Early days of karate to feature in BBC television programme

Early days of karate to feature in BBC television programme

York Karate Club in 1965, with Masters Kanazawa and Enoeda in the front row. The founder of karate in York, Gordon Thompson, is front row, left, and Ian MacLaren is middle row, right

Master Kanazawa demonstrating on Ian MacLaren

Master Hirukazu Kanazawa, then a 5th dan, in 1966 at the INL Club in York.

First published in News York Press: Photograph of the Author by , Business editor

YORK’S involvement in the uptake of karate in the UK will be featured in a television programme on the history of martial arts.

Ian MacLaren, northern region chairman and head of archive and research at the Karate Union of Great Britain (KUGB), who is based in York, where he works as a civil servant at Imphall Barracks, tells the story of how he got into karate in York in the 1960s.

Mr MacLaren started training in 1964 at the York Shotokan Karate Club, which was the first karate club in York and one of the first in the UK, founded in 1961 by the late Gordon Thompson.

Mr MacLaren, now a fifth Dan, a fifth-level black belt, trained and graded with British Karate Foundation chief instructor, Sensei Hirokazu Kanazawa as well as many other famous instructors.

He was a founder member of the KUGB when it was established in 1966, and has since founded other clubs, including the Torashin Karate Club in Huby with Josie Wynn, where he still teaches on Mondays and Thursdays.

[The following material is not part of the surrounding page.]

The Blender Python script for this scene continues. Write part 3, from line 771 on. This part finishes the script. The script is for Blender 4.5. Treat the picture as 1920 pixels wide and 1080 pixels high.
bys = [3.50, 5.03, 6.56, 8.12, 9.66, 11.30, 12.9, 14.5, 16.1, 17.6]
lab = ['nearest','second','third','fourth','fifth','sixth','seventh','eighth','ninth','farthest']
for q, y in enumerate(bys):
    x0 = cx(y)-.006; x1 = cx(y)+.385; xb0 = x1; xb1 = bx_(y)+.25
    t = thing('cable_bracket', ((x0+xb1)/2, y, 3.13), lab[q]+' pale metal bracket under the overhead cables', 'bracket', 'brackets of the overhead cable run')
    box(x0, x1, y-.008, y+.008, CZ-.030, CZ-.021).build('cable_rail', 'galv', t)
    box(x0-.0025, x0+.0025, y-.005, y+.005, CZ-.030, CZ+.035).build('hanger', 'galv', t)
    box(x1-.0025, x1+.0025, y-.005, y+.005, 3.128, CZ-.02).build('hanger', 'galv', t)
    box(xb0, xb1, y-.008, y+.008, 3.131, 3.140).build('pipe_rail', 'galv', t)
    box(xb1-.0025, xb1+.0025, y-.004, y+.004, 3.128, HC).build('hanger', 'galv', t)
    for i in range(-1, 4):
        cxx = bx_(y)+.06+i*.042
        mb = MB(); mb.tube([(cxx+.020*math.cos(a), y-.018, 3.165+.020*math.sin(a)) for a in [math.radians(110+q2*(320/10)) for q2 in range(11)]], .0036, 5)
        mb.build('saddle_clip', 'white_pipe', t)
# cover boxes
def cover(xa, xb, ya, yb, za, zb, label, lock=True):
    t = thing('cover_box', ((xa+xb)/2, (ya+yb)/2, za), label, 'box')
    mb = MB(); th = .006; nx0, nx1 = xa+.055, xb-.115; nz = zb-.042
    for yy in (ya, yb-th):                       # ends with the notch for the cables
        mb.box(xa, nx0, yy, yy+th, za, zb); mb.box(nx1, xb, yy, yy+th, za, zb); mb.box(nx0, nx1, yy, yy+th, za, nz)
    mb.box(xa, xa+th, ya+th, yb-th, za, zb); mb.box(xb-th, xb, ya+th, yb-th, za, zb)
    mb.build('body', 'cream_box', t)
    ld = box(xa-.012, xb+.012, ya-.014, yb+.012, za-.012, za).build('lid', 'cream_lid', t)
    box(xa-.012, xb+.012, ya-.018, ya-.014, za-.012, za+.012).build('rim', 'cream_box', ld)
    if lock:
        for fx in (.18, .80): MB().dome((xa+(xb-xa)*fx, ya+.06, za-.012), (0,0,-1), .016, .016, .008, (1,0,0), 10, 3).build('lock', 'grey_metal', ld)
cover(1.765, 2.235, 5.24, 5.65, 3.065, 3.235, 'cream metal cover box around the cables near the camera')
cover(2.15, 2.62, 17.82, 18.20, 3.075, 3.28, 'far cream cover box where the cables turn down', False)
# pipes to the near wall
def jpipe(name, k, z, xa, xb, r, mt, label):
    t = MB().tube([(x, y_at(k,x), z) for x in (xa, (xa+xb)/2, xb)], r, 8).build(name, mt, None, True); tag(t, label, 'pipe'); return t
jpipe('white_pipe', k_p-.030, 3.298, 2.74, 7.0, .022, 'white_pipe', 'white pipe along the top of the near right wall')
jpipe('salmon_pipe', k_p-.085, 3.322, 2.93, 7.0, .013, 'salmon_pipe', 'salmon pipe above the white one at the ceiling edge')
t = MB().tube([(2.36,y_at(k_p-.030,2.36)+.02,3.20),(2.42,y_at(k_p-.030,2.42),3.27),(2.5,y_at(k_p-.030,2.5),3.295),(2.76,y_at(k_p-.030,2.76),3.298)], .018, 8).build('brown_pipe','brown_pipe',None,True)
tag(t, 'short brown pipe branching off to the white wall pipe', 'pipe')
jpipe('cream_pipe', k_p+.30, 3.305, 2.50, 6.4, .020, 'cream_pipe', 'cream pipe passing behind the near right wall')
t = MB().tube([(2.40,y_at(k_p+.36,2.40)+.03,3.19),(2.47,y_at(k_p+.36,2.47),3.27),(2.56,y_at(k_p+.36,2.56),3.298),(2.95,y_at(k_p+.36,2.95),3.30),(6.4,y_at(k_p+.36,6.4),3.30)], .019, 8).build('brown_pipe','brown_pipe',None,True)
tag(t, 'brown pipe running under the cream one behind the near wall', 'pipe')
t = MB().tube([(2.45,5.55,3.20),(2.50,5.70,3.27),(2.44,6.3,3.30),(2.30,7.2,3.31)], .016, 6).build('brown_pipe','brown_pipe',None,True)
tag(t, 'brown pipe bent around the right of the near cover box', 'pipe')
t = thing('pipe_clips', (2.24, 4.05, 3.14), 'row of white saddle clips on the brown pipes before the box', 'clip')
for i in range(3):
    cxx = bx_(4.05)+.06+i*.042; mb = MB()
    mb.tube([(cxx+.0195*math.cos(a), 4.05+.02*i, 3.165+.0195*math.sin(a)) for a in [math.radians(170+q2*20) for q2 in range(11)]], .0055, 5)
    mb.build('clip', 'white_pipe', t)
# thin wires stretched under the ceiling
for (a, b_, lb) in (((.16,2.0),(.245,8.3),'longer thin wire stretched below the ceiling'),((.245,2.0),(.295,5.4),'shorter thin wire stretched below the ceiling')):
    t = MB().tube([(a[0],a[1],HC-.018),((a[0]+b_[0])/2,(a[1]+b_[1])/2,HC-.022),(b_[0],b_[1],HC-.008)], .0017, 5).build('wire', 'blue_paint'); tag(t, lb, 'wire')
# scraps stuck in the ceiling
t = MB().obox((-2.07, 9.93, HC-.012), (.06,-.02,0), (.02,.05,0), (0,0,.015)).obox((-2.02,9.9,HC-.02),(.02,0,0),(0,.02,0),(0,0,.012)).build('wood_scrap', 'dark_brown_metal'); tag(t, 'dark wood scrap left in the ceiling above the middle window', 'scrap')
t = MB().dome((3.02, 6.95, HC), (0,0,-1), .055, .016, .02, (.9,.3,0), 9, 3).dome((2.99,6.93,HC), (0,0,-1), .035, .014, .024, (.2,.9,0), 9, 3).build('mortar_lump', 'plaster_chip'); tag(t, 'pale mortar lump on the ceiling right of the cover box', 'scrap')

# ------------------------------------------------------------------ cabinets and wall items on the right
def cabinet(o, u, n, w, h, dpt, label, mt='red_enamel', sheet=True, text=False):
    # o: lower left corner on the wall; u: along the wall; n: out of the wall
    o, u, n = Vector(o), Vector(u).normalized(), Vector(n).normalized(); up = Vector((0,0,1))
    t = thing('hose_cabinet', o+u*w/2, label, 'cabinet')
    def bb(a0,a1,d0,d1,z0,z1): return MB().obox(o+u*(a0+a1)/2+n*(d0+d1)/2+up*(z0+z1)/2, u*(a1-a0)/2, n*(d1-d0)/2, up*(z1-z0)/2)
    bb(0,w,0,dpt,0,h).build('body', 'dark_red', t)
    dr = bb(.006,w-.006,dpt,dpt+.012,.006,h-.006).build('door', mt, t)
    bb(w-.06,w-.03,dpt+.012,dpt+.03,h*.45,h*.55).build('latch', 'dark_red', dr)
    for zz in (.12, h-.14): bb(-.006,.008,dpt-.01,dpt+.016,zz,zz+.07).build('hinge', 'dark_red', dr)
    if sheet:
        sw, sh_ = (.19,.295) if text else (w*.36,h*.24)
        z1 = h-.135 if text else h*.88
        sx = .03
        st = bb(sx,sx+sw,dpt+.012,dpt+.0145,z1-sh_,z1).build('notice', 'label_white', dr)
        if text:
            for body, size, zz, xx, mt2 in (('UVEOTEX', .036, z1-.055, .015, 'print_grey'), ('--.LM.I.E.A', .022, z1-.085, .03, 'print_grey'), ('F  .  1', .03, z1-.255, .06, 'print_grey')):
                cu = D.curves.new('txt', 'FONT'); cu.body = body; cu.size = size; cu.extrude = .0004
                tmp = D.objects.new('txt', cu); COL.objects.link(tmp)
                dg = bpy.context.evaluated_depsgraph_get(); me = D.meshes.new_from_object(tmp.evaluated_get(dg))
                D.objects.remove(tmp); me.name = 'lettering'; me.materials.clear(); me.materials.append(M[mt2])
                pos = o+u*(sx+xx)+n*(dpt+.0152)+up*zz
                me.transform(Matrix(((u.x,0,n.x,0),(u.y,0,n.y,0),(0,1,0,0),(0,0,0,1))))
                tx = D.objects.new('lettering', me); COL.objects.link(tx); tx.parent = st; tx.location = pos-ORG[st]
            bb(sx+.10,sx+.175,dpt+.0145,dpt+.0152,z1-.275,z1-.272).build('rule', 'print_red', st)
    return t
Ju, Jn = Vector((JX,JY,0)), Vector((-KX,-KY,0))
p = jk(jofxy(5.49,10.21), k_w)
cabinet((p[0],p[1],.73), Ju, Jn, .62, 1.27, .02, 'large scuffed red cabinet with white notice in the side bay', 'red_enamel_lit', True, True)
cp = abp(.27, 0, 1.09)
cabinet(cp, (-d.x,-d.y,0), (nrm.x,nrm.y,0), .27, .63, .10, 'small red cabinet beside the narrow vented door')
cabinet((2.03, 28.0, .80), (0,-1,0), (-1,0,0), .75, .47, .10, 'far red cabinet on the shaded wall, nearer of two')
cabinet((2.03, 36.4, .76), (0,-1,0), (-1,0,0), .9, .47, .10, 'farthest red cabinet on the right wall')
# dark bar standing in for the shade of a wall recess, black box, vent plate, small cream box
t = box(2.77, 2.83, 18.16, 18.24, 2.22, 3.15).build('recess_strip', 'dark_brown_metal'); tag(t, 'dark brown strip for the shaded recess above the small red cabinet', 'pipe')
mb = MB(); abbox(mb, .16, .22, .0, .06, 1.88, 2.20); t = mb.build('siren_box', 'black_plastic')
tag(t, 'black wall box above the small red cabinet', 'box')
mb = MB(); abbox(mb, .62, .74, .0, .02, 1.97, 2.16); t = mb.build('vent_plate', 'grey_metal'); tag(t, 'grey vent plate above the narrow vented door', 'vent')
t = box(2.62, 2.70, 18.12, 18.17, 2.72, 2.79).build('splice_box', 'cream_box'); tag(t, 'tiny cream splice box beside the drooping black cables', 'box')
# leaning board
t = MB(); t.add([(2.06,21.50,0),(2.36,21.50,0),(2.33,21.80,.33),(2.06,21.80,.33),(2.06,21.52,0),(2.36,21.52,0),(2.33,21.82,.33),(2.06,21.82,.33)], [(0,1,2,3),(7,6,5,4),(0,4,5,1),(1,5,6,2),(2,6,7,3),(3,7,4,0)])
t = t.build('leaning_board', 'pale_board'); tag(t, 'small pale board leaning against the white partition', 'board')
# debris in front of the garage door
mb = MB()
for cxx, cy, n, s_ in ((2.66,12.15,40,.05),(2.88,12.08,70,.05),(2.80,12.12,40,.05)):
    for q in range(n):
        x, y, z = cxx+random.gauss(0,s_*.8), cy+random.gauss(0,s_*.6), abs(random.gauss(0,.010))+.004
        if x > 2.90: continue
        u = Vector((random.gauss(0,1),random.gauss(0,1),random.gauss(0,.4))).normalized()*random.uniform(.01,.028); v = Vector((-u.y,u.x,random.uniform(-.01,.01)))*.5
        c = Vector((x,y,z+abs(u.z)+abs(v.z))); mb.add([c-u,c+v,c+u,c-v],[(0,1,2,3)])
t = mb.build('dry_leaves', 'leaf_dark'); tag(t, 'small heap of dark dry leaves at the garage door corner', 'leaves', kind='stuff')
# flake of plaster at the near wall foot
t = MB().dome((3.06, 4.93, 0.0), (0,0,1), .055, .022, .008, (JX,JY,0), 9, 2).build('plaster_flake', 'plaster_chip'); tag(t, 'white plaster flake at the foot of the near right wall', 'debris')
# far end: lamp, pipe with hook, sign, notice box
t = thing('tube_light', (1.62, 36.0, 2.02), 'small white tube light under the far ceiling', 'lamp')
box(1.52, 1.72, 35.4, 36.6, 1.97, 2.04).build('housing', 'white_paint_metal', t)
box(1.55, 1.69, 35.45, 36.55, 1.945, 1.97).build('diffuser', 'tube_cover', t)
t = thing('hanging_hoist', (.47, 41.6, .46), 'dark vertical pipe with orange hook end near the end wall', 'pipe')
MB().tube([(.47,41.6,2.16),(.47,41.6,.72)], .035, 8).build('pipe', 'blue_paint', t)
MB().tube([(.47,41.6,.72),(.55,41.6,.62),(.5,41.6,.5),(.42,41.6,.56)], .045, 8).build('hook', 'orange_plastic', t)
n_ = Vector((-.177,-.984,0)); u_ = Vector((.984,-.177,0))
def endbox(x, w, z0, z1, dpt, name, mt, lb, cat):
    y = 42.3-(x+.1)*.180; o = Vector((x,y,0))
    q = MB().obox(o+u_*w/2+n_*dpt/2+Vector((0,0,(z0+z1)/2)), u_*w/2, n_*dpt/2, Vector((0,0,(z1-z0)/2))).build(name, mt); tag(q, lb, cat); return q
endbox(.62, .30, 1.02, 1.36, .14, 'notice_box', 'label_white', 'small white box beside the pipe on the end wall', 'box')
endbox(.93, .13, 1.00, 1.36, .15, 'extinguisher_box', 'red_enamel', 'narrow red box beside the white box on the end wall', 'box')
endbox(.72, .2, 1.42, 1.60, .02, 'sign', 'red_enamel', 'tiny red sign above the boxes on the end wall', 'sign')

Mr MacLaren said: “York was one of six areas in the country where karate was originally founded in the 1950s and 1960s. It grew and grew enormously.”

He said that he told the producers of the programme, called Everybody Was Kung Fu Fighting: The Rise of Martial Arts in Britain, about the early days of the club and his experiences with the Japanese.

He said: “They profoundly affected our view of things. We started off as students and were fascinated by it. It was a wonderful experience. They seemed almost alien to us because of the different cultural aspect of things and their different viewpoint about physical training. We thought they were extremely harsh, but looking back it was the way to do it.”

He said York is still a centre for karate and home to some very good clubs.

The programme, which will also track the progress of Jujutsu, Judo and Kung Fu will be shown on Sunday at 10am on BBC4.